There is Life After the Thesis

After chronicling my thoughts, feelings, ideas, and experiences throughout the thesis process on this blog (formerly entitled Rites of a Thesis), it seemed odd to me to simply let the blog go just because I had turned in my thesis and graduated. I don't want to merely "shelve" my thesis nor do I want all that I got from my time at Naropa to lie dormant. I want my thesis to continue to live and breathe and become, and I would like all the teachings and experiences I had during my time at Naropa to do the same. So I am keeping the blog (changing the title), and am commiting to myself to (w)rite on as I journey forward.

Wednesday, March 17, 2010

To Life!

To live is so startling it leaves little time for anything else.
- Emily Dickinson

I just received a new book from Amazon in the mail yesterday (I know, I know - I need another book like I need a hole in my head): Educating for Wisdom and Compassion: Creating Conditions for Timeless Learning by John (Jack) Miller. I am totally thrilled about it for several reasons. First, because it is so spot on. Second, because it is hands-on useful. Third, because it has some of the most beautifully perfect information to help back up my thesis!

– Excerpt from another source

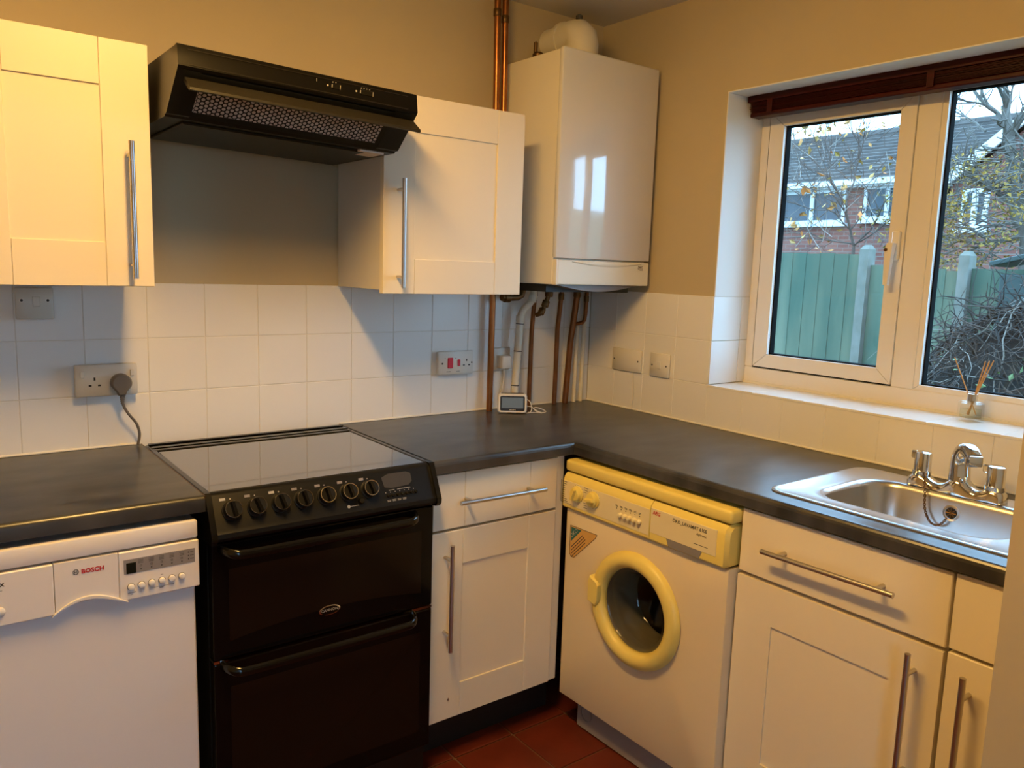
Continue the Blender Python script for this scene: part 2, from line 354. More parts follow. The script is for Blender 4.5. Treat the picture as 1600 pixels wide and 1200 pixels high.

Thank you, thank you, to my dear friend, Debbie, for turning me onto it!!!

Here's a quip:

When it comes to defining time, only the oceanic need apply - the Montaignes or Joyces, Shakespeares or Rousseaus, eastern philosophers or children. They know their now, they know the really wild vibe of the present is this: now is the only time when the moment can meet the eternal - and they know that moment is momentous (Griffiths, 1999, p. 36) (Miller, 2006, p. 4).

The "momentous" can simply be an ordinary moment made extraordinary by perspective, by just being truly present in that moment.

At the beginning of the school year, I give all of my students a brown paper "Welcome Bag" filled with all kinds of things, i.e. candy, play-doh, etc. that serve as symbols - reminders - as to what I'd like them to keep in mind throughout the school year. With the bag, I give them a "key" that explains what each item represents. One of the items in the bag is a highlighter marker. This is to remind my students to see the extraordinary in the ordinary - to note the highlights, regardless if they are big or small, wild and wonderful or plain and simple.

A classroom adage I use with my students is "Look down at your feet." Whenever a student starts asking about something that we might be doing, or might take place in the future (even if the future is that afternoon), and it has nothing to do with what we are doing or what we are talking about, I ask him/her to look down at his/her feet. This is a reminder to "be here now," to stay present for this moment.

Miller says, "In the timeless learning our experience becomes much more immediate. We are not thinking of the past or the future" (Miller, 2006, p. 4).

So when Dickinson wrote "To live is so startling it leaves little time for anything else," I believe she meant that if we are truly awake to the moment, all we can do is be in that moment - live that moment, and that moment only. There's no room - no time - for the moment before or for the next moment, because the present moment takes all of our time, all of our attention.

And how do we get that? How do we live? From moment to moment. From practice to practice. By using ritual as a pathway.